Magan’s latest television offering is a six-part exploration of China recorded over 12 weeks last autumn. Undoubtedly the slickest yet of the Magan productions, the series offers a timely and intriguing glimpse of a still largely unknown continent at a hinge moment in its delicate transition from communism to capitalism.
Between journeys, Magan has been living in Ireland as he has attempted to condense what he has learned on his travels into a coherent philosophy. He plans to write books but is unsure what he wants to say. Thus far his only conviction is a determination to avoid what he sees as the life-sapping burdens of a mortgage and a regular job.
Five years ago he purchased 11 acres of woodland in Westmeath and built a house on the property. The house was constructed from bales of straw, with Magan installing his own plumbing and wiring. While he insists the house was habitable, he has recently been forced to knock it down; it didn’t have any planning permission. In its place he’s building a dwelling from blocks, mud and straw. Already, though, he’s itching to hit the road again.

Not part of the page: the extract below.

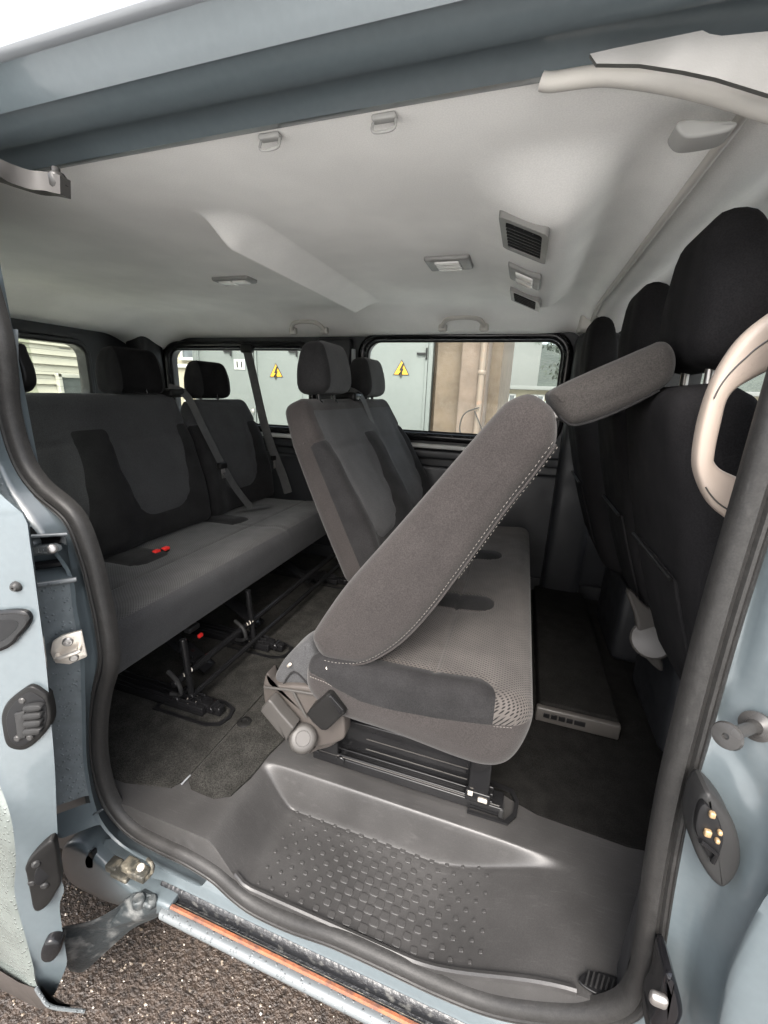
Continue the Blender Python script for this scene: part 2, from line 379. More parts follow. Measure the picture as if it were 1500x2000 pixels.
def split(m, sdf):
    """cut a mesh along sdf = 0: (faces where sdf > 0, faces where sdf < 0)"""
    V, Fs = m; D = [sdf(v) for v in V]; res = []
    for sg in (1, -1):
        NV, NF, idx, cut = [], [], {}, {}
        for f in Fs:
            poly = []
            for a, b in zip(f, f[1:]+f[:1]):
                da, db = D[a]*sg, D[b]*sg
                if da >= 0:
                    if a not in idx: idx[a] = len(NV); NV.append(V[a])
                    poly.append(idx[a])
                if (da >= 0) != (db >= 0):
                    k = (min(a, b), max(a, b))
                    if k not in cut:
                        t = D[a]/(D[a]-D[b]); cut[k] = len(NV); NV.append(V[a].lerp(V[b], t))
                    poly.append(cut[k])
            if len(poly) > 2: NF.append(tuple(poly))
        res.append((NV, NF))
    return res
def plate_with_holes(outer, holes, mp, thick, inward=1):
    """flat sheet with openings; outlines are 2D lists; mp(a, b, c)"""
    bm = bmesh.new(); es = []
    for loop in [outer]+holes:
        vs = [bm.verts.new((p[0], p[1], 0)) for p in loop]
        for a, b in zip(vs, vs[1:]+vs[:1]): es.append(bm.edges.new((a, b)))
    bmesh.ops.triangle_fill(bm, edges=es, use_beauty=True)
    bm.verts.index_update()
    v = [x.co.copy() for x in bm.verts]; f = [tuple(x.index for x in p.verts) for p in bm.faces]; bm.free()
    n = len(v)
    V = [Vector(mp(p.x, p.y, 0)) for p in v]+[Vector(mp(p.x, p.y, thick)) for p in v]
    Fs = list(f)+[tuple(i+n for i in q[::-1]) for q in f]
    o = 0
    for loop in [outer]+holes:
        k = len(loop)
        for i in range(k): a, b = o+i, o+(i+1) % k; Fs.append((a, b, b+n, a+n))
        o += k
    return V, Fs
def rrect(x0, x1, y0, y1, r, n=6):
    out = []
    for cx, cy, a0 in ((x1-r, y1-r, 0), (x0+r, y1-r, 90), (x0+r, y0+r, 180), (x1-r, y0+r, 270)):
        for k in range(n+1):
            a = math.radians(a0+90*k/n); out.append((cx+r*math.cos(a), cy+r*math.sin(a)))
    return out
XZ = lambda y0=0: (lambda a, b, c: (a, c+y0, b))
def ss(a, b, x):
    t = max(0, min(1, (x-a)/(b-a))); return t*t*(3-2*t)
def lerpk(keys, x):
    if x <= keys[0][0]: return keys[0][1]
    for (a, va), (b, vb) in zip(keys, keys[1:]):
        if x <= b: return va+(vb-va)*(x-a)/(b-a)
    return keys[-1][1]

def islands(m):
    par = list(range(len(m[0])))
    def fd(i):
        while par[i] != i: par[i] = par[par[i]]; i = par[i]
        return i
    for f in m[1]:
        for a in f[1:]: par[fd(a)] = fd(f[0])
    key = {}
    grp = {}
    for f in m[1]: grp.setdefault(fd(f[0]), []).append(f)
    out = []
    for fs in grp.values():
        ids = sorted({i for f in fs for i in f}); mp_ = {i: k for k, i in enumerate(ids)}
        out.append(([m[0][i] for i in ids], [tuple(mp_[i] for i in f) for f in fs]))
    return out
ORIG = {}
def build(name, m, material, parent=None, sharp=38, loc=None, smooth_=True, recalc=True, weld=True):
    """one mesh object; geometry is in world metres, stored relative to the thing's base"""
    o0 = Vector(ORIG.get(parent.name, (0, 0, 0))) if parent else Vector(loc or (0, 0, 0))
    me = bpy.data.meshes.new(name); me.from_pydata([tuple(Vector(v)-o0) for v in m[0]], [], m[1])
    bm = bmesh.new(); bm.from_mesh(me)
    if weld: bmesh.ops.remove_doubles(bm, verts=bm.verts, dist=2e-5)
    if recalc: bmesh.ops.recalc_face_normals(bm, faces=bm.faces)
    bm.to_mesh(me); bm.free()
    if smooth_:
        me.polygons.foreach_set('use_smooth', [True]*len(me.polygons))
        me.set_sharp_from_angle(angle=math.radians(sharp))
    me.materials.append(M[material])
    o = bpy.data.objects.new(name, me); COL.objects.link(o)
    ORIG[o.name] = tuple(o0)
    if parent: o.parent = parent
    else: o.location = o0
    return o
def each(name, ms, mt, parent, **k):
    for m in ms: o = build(name, m, mt, parent, **k)
    return o
def thing(name, label, cat, loc, group=None):
    o = bpy.data.objects.new(name, None); COL.objects.link(o); o.location = loc; ORIG[o.name] = tuple(loc)
    o.empty_display_size = .1
    o['label'] = label; o['category'] = cat
    if group: o['group'] = group
    return o
def inst(src, name, parent, loc, scale=(1, 1, 1), rz=0):
    o = src.copy(); o.name = name; COL.objects.link(o); o.parent = parent
    o.location = Vector(loc)-Vector(ORIG[parent.name]); o.scale = scale; o.rotation_euler = (0, 0, rz)
    return o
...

When his current bank loan is paid, he plans to resume his travels, starting with a trip to the American west coast.
“It’s about availing myself of the planet and everything it has to offer,” he says. “Maybe we are here for a series of lives — I reckon we are. But, even if this is my only life, I want to have tasted and learned everything I possibly can. When it’s finished, I want my life to be a work of art.”